Everything from the first line of the data below through the line that contains "stroke(p, w, DARK, .85)" should be written out exactly, please, and nothing more; the pictures stay out.
------------------------------------------------
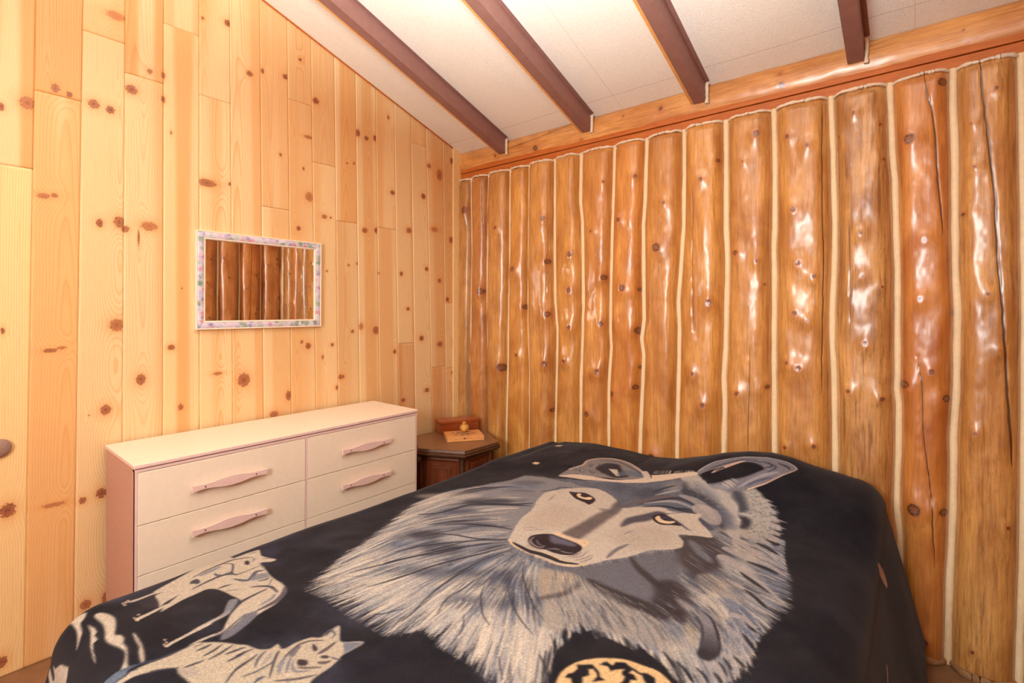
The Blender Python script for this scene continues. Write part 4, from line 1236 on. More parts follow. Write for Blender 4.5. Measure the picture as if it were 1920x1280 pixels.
# single long dark hairs
for p, w in [([(965, 1028), (900, 1052), (850, 1082), (815, 1108), (790, 1130)], 3), ([(960, 1022), (900, 1038), (820, 1058), (740, 1085), (690, 1100)], 3), ([(950, 1012), (880, 1014), (800, 1022), (740, 1034)], 2.5),
             ([(955, 1016), (860, 1026), (780, 1042), (700, 1062), (655, 1074)], 2.5), ([(900, 1082), (870, 1102), (838, 1122), (820, 1150)], 2.5), ([(910, 1095), (902, 1115), (905, 1150), (918, 1172)], 3),
             ([(985, 1050), (980, 1075), (990, 1110), (1010, 1150), (1040, 1180)], 3), ([(952, 1100), (960, 1130), (975, 1160), (1000, 1190)], 2.5), ([(870, 1150), (868, 1175), (862, 1190)], 2.5), ([(1000, 943), (950, 945), (900, 943)], 3),
             ([(995, 948), (940, 946), (880, 946), (830, 960), (785, 964)], 3), ([(960, 992), (920, 986), (880, 982), (835, 984)], 3), ([(960, 1010), (900, 1010), (850, 1002), (800, 1000)], 2), ([(880, 975), (840, 978), (800, 984)], 2.5),
             ([(870, 920), (900, 915), (960, 912)], 2.5), ([(760, 1140), (720, 1150), (700, 1152)], 2), ([(790, 1130), (772, 1150), (752, 1165)], 2.5), ([(935, 1230), (938, 1250), (942, 1275)], 3), ([(955, 1248), (960, 1275)], 3), ([(972, 1250), (976, 1275)], 3),
             ([(1185, 1046), (1200, 1072), (1225, 1100), (1250, 1118)], 4), ([(1010, 1225), (1020, 1245), (1025, 1270)], 4), ([(720, 1055), (770, 1044), (830, 1036)], 2), ([(690, 1078), (640, 1082)], 2)]:
    stroke(p, w, DARK, .85)

# ---- throat, chest and the right side of the mane
poly(Z7((60, 130), (300, 170), (480, 150), (700, 110), (1000, 40), (1229, 20), (1300, 60), (1300, 560), (1150, 560), (900, 480), (650, 380), (480, 300), (300, 260), (150, 220), (0, 180)), (98, 100, 110), 0.012, fuzz=.005)
poly(Z7((330, 290), (480, 310), (650, 410), (900, 530), (1100, 660), (1229, 800), (1240, 1050), (1100, 940), (900, 860), (700, 800), (560, 800), (420, 740), (250, 760), (80, 780), (-20, 700), (0, 480), (150, 440), (280, 380)),
     (156, 150, 142), 0.012, fuzz=.006, tex=.25)
poly(Z7((-20, 200), (120, 200), (300, 240), (320, 290), (230, 380), (100, 430), (-30, 430)), (158, 146, 130), 0.014, fuzz=.005)
stroke(Z7((-60, 470), (60, 450), (200, 420), (300, 360), (360, 300)), 9, (84, 72, 66), .7, .012)
stroke(Z7((430, 290), (560, 370), (720, 450), (900, 520), (1060, 600), (1229, 700)), 22, (50, 43, 45), .9, .016)
poly(Z7((1050, 330), (1229, 300), (1350, 380), (1350, 640), (1229, 680), (1100, 620), (980, 530), (1100, 440)), (58, 50, 52), 0.02, .85)
stroke(Z7((830, 70), (900, 170), (1000, 260), (1100, 340), (1229, 400)), 10, (52, 45, 46), .85, .012)
poly(Z8((150, 20), (430, 20), (520, 120), (560, 250), (420, 330), (300, 380), (200, 300), (140, 200)), (62, 55, 58), 0.018, .9)
poly(Z8((-20, 420), (140, 430), (260, 540), (240, 700), (150, 760), (20, 720), (-60, 640)), (54, 48, 52), 0.018, .85)
for a, b, c_, w, col in [((250, 60), (330, 150), (420, 240), 12, GREY), ((380, 380), (520, 470), (640, 620), 40, TAN), ((520, 200), (700, 330), (900, 470), 26, PALE), ((660, 60), (760, 180), (900, 260), 26, CREAM),
                         ((400, 560), (560, 640), (700, 760), 40, CREAM), ((140, 560), (240, 640), (300, 700), 12, PALE), ((520, 560), (640, 640), (760, 780), 22, BLUE), ((620, 470), (740, 560), (830, 640), 26, GREY),
                         ((60, 760), (160, 860), (230, 960), 34, GREY), ((250, 780), (280, 880), (260, 980), 36, (178, 168, 148)), ((420, 720), (560, 880), (600, 1000), 55, (170, 164, 152)), ((200, 1040), (330, 1120), (450, 1160), 44, (140, 142, 142))]:
    stroke(Z8(a, b, c_), w, col, .75, .014)
fur(1100, .10, .24, (.0007, .0018), PALM, (1.2, 1.0, 1.0, 1.0, 1.2, .9), tuft=.9, g0=14, g1=26, al=.5)
fur(420, .16, .30, (.0014, .003), (BLUE, GREY, PALE), (.6, 1, 1.3), span=(.6, 1.02), tuft=.6, g0=18, g1=26, al=.9)
for a, b, c_, w in [((740, 240), (900, 300), (1000, 350), 10), ((680, 330), (800, 420), (960, 520), 11), ((720, 480), (830, 570), (900, 640), 10), ((680, 690), (760, 800), (820, 850), 10), ((700, 860), (760, 940), (800, 1000), 12),
                    ((820, 80), (920, 130), (1000, 180), 9), ((620, 1050), (680, 1110), (720, 1150), 10), ((540, 1070), (580, 1130), (600, 1170), 10), ((490, 1100), (530, 1160), (560, 1220), 10), ((130, 1090), (210, 1180), (260, 1270), 10), ((300, 1150), (370, 1220), (400, 1280), 10), ((450, 1190), (500, 1250), (520, 1290), 12),
                    ((10, 1010), (70, 1080), (110, 1150), 10)]:
    stroke(Z8(a, b, c_), w * .5, INK, .8, .004)
for a, b, c_, d_, w in [((520, 200), (660, 290), (820, 400), (1085, 632), 10), ((560, 130), (720, 210), (900, 260), (1085, 378), 9), ((640, 60), (800, 160), (920, 220), (1050, 300), 8), ((620, 700), (700, 720), (780, 790), (826, 800), 10), ((560, 800), (640, 860), (700, 920), (745, 980), 10),
                        ((560, 960), (620, 1020), (690, 1060), (738, 1092), 10), ((420, 1100), (480, 1130), (520, 1190), (560, 1255), 10), ((500, 1020), (580, 1060), (630, 1100), (660, 1140), 9)]:
    stroke(Z8(a, b, c_, d_), w, (160, 156, 156), .9, .003, 'end')
poly(Z8((320, 640), (420, 690), (475, 800), (503, 950), (490, 1050), (400, 1092), (310, 1040), (340, 950), (355, 850), (340, 750)), (124, 124, 134), .005, .95, grad=((44, 42, 48), (1325, 1170), (1322, 1222)))
stroke(Z8((250, 650), (330, 750), (352, 850), (340, 950), (312, 1030)), 5, DARK, .8, .004)
stroke(Z8((340, 660), (420, 720), (470, 820), (500, 950), (492, 1040)), 4, INK, .85, .004)
for _ in range(90):
    q = Z8((RNG.uniform(480, 690), RNG.uniform(700, 1030)))[0]; stroke([q, (q[0] + 2, q[1] + 4)], 3, (112, 116, 128), .6, .003)
# black gap round the moon
poly(Z7((60, 820), (130, 960), (240, 860), (300, 780), (345, 800), (345, 705), (400, 790), (450, 770), (500, 860), (545, 830), (640, 860), (760, 920), (880, 980), (910, 910), (990, 990), (1060, 1040), (1160, 1120), (1260, 1250), (1400, 1500), (600, 1900), (0, 1500), (80, 1100), (110, 950)),
     INK, .004, sm=False, fuzz=.004)

# ---- lobes of fur to the right of the forehead
poly([(1366, 925), (1385, 913), (1402, 915), (1416, 918), (1428, 928), (1440, 940), (1450, 955), (1458, 968), (1463, 985), (1464, 1000), (1462, 1014), (1450, 1018), (1435, 1014), (1415, 1010), (1395, 1008), (1388, 998), (1389, 975), (1384, 955), (1378, 940)], (162, 160, 154), .006, fuzz=.004)
for _ in range(150):
    x, y = RNG.uniform(1398, 1458), RNG.uniform(922, 1012)
    if (x - 1400) * .9 + 915 < y + 12 or x < 1420: blob(x, y, RNG.uniform(1, 2.2), RNG.uniform(.8, 1.6), (104, 108, 116), .003, .7)
poly(Z6((1240, 420), (1330, 430), (1380, 520), (1400, 620), (1310, 650), (1290, 560), (1250, 500)), (56, 60, 74), .016, .9)
poly(Z6((1310, 680), (1390, 690), (1430, 740), (1400, 800), (1310, 800), (1330, 740)), (44, 42, 50), .012, .9)
stroke(Z6((1300, 650), (1360, 660), (1430, 680)), 5, PALE, .9, .004)
for a, b, w in [((1600, 560), (1690, 590), 5), ((1620, 620), (1720, 650), 5), ((1640, 700), (1795, 748), 5), ((1640, 770), (1785, 812), 6), ((1650, 830), (1760, 860), 5), ((1640, 890), (1745, 945), 8), ((1560, 930), (1660, 1000), 8), ((1620, 940), (1720, 975), 6), ((1590, 520), (1650, 540), 4)]:
    stroke(Z6(a, b), w, (158, 154, 158), .95, .003, 'end')
for a, b, w in [((1630, 660), (1720, 690), 5), ((1640, 740), (1740, 765), 5), ((1640, 810), (1730, 840), 5), ((1630, 860), (1740, 900), 6), ((1560, 900), (1680, 960), 6)]: stroke(Z6(b, a), w, INK, .85, .004, 'end')
poly([(1275, 897), (1299, 886), (1309, 889), (1318, 898), (1327, 905), (1332, 913), (1350, 918), (1366, 925), (1370, 933), (1380, 942), (1384, 955), (1383, 965), (1389, 975), (1386, 985), (1390, 995), (1386, 1012), (1376, 1010), (1362, 1000), (1347, 990), (1347, 979), (1339, 962), (1320, 945), (1301, 934), (1276, 924), (1279, 912)],
     (168, 164, 160), .005, fuzz=.003)
stroke([(1278, 905), (1284, 920), (1305, 932), (1330, 950), (1347, 970), (1354, 990)], 26, (48, 50, 62), .85, .03)
stroke([(1345, 950), (1362, 970), (1372, 990)], 16, (92, 98, 116), .8, .03)
stroke([(1300, 905), (1320, 918), (1345, 935)], 12, (104, 110, 126), .6, .03)
for _ in range(160):
    u = RNG.uniform(0, 1); x, y = 1290 + 90 * u + RNG.normal(0, 8), 908 + 75 * u + RNG.normal(0, 7); stroke([(x, y), (x + 7, y + 2)], 1.4, PALE if RNG.random() < .5 else DGREY, .4, .003)

# ---- ears
EAR = Z6((900, 235), (930, 200), (1030, 150), (1200, 110), (1400, 88), (1600, 98), (1750, 128), (1860, 178), (1888, 210), (1850, 232), (1700, 290), (1550, 360), (1440, 415), (1330, 425), (1240, 418), (1050, 385), (1010, 350), (990, 310), (920, 262))
poly(EAR, (116, 116, 126), .003, fuzz=.002)
poly(Z6((925, 262), (1060, 210), (1250, 160), (1400, 138), (1500, 158), (1560, 205), (1500, 235), (1350, 292), (1220, 312), (1100, 342), (1000, 352), (985, 310)), INK, .006)
for p, w, c in [(((1040, 245), (1120, 205), (1220, 170), (1370, 128)), 5, (206, 176, 156)), (((1000, 210), (1150, 160), (1330, 118), (1500, 122)), 3, DGREY), (((1450, 130), (1600, 150), (1680, 190), (1600, 240)), 5, DGREY), (((1560, 200), (1640, 180), (1600, 140)), 3, DARK),
                (((1700, 150), (1790, 185), (1820, 215)), 3, DARK), (((1300, 390), (1420, 330), (1560, 270), (1700, 240)), 7, (150, 148, 156)), (((1370, 380), (1480, 330), (1640, 290)), 5, (84, 88, 108)), (((1160, 325), (1210, 355), (1255, 390)), 3, CREAM), (((1190, 315), (1230, 340), (1275, 372)), 2.5, CREAM),
                (((1140, 350), (1180, 372), (1215, 398)), 3, CREAM), (((1060, 375), (1130, 385), (1200, 400)), 7, (136, 140, 150)), (((1230, 300), (1270, 320), (1300, 340)), 2, PALE), (((1080, 225), (1140, 195), (1160, 200)), 3, DARK)]:
    stroke(Z6(*p), w, c, .9, .004)
stroke(Z6((900, 232), (1030, 150), (1200, 108), (1400, 87), (1600, 97), (1750, 127), (1860, 177), (1888, 210)), 1.6, PALE, .9, .002, 'none')
stroke(Z6((1888, 210), (1850, 232), (1700, 292), (1550, 362), (1400, 412)), 3, (206, 178, 156), .95, .002, 'start')
LE = [(1048, 890), (1068, 879), (1093, 871), (1102, 863), (1126, 859), (1158, 861), (1184, 870), (1203, 883), (1211, 890), (1210, 897), (1174, 899), (1142, 896), (1094, 893), (1061, 891)]
poly(LE, (128, 124, 124), .003, fuzz=.002)
for _ in range(60): blob(RNG.uniform(1075, 1135), RNG.uniform(868, 888), 1.6, .9, DGREY, .003, .6)
poly([(1118, 876), (1138, 868), (1160, 871), (1166, 880), (1178, 893), (1152, 895), (1136, 889), (1122, 882)], (44, 40, 48), .010, .95)
poly(Z5((1285, 118), (1390, 128), (1425, 205), (1380, 205)), CREAM, .003, sm=False)
stroke([(1162, 890), (1180, 886), (1204, 893)], 8, (92, 104, 124), .8, .01)
stroke(LE[1:9], 1.6, (196, 172, 152), .9, .002, 'none')
stroke([(1124, 862), (1160, 866), (1190, 880), (1204, 890)], 1.4, DARK, .7, .002)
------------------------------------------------
▶ [Answer below]
The Blender Python script for this scene continues. Write part 4, from line 1236 on. More parts follow. Write for Blender 4.5. Measure the picture as if it were 1920x1280 pixels.
# single long dark hairs
for p, w in [([(965, 1028), (900, 1052), (850, 1082), (815, 1108), (790, 1130)], 3), ([(960, 1022), (900, 1038), (820, 1058), (740, 1085), (690, 1100)], 3), ([(950, 1012), (880, 1014), (800, 1022), (740, 1034)], 2.5),
             ([(955, 1016), (860, 1026), (780, 1042), (700, 1062), (655, 1074)], 2.5), ([(900, 1082), (870, 1102), (838, 1122), (820, 1150)], 2.5), ([(910, 1095), (902, 1115), (905, 1150), (918, 1172)], 3),
             ([(985, 1050), (980, 1075), (990, 1110), (1010, 1150), (1040, 1180)], 3), ([(952, 1100), (960, 1130), (975, 1160), (1000, 1190)], 2.5), ([(870, 1150), (868, 1175), (862, 1190)], 2.5), ([(1000, 943), (950, 945), (900, 943)], 3),
             ([(995, 948), (940, 946), (880, 946), (830, 960), (785, 964)], 3), ([(960, 992), (920, 986), (880, 982), (835, 984)], 3), ([(960, 1010), (900, 1010), (850, 1002), (800, 1000)], 2), ([(880, 975), (840, 978), (800, 984)], 2.5),
             ([(870, 920), (900, 915), (960, 912)], 2.5), ([(760, 1140), (720, 1150), (700, 1152)], 2), ([(790, 1130), (772, 1150), (752, 1165)], 2.5), ([(935, 1230), (938, 1250), (942, 1275)], 3), ([(955, 1248), (960, 1275)], 3), ([(972, 1250), (976, 1275)], 3),
             ([(1185, 1046), (1200, 1072), (1225, 1100), (1250, 1118)], 4), ([(1010, 1225), (1020, 1245), (1025, 1270)], 4), ([(720, 1055), (770, 1044), (830, 1036)], 2), ([(690, 1078), (640, 1082)], 2)]:
    stroke(p, w, DARK, .85)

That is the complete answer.